Yazıda anlam karışıklığını önlemek, okumayı kolaylaştırmak ve vurguları belirtmek için kullanılır.

  • Nokta (.): Cümle sonunda, kısaltmalardan sonra, sıra sayılarını belirtmede kullanılır.
  • Virgül (,): Eş görevli kelime ve kelime gruplarını ayırmada, sıralı cümleleri ayırmada, ara sözleri ayırmada, hitaplardan sonra kullanılır.
  • Noktalı Virgül (;): Kendi içinde virgüller bulunan sıralı cümleleri ayırmada, öğeleri arasına virgül konmuş takımları ayırmada kullanılır.
  • İki Nokta (:): Açıklama yapılacak cümlelerden önce, örnek verilecek cümlelerden önce kullanılır.
  • Üç Nokta (...): Tamamlanmamış cümlelerin sonunda, alıntılarda atlanan yerleri belirtmede, kaba sayılan sözcüklerin yerine kullanılır.
  • Soru İşareti (?): Soru bildiren cümlelerin sonunda kullanılır.
  • Ünlem İşareti (!): Sevinç, korku, şaşırma gibi duyguları anlatan cümlelerin sonunda veya hitaplardan sonra kullanılır.
  • Tırnak İşaretleri (" "): Başkasına ait sözleri doğrudan aktarmada, vurgulanmak istenen kelime veya kavramları belirtmede kullanılır.

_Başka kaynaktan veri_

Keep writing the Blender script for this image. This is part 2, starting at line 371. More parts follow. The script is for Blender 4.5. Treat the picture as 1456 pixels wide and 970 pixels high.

  • Kesme İşareti ('): Özel isimlere gelen çekim eklerini ayırmada, kısaltmalara gelen ekleri ayırmada, sayılara gelen ekleri ayırmada kullanılır.

📝 **Önemli Not:** Bu konuları tekrar et, bol bol örnek çöz ve aklına takılan yerleri öğretmenine sormaktan çekinme. Başarılar dilerim!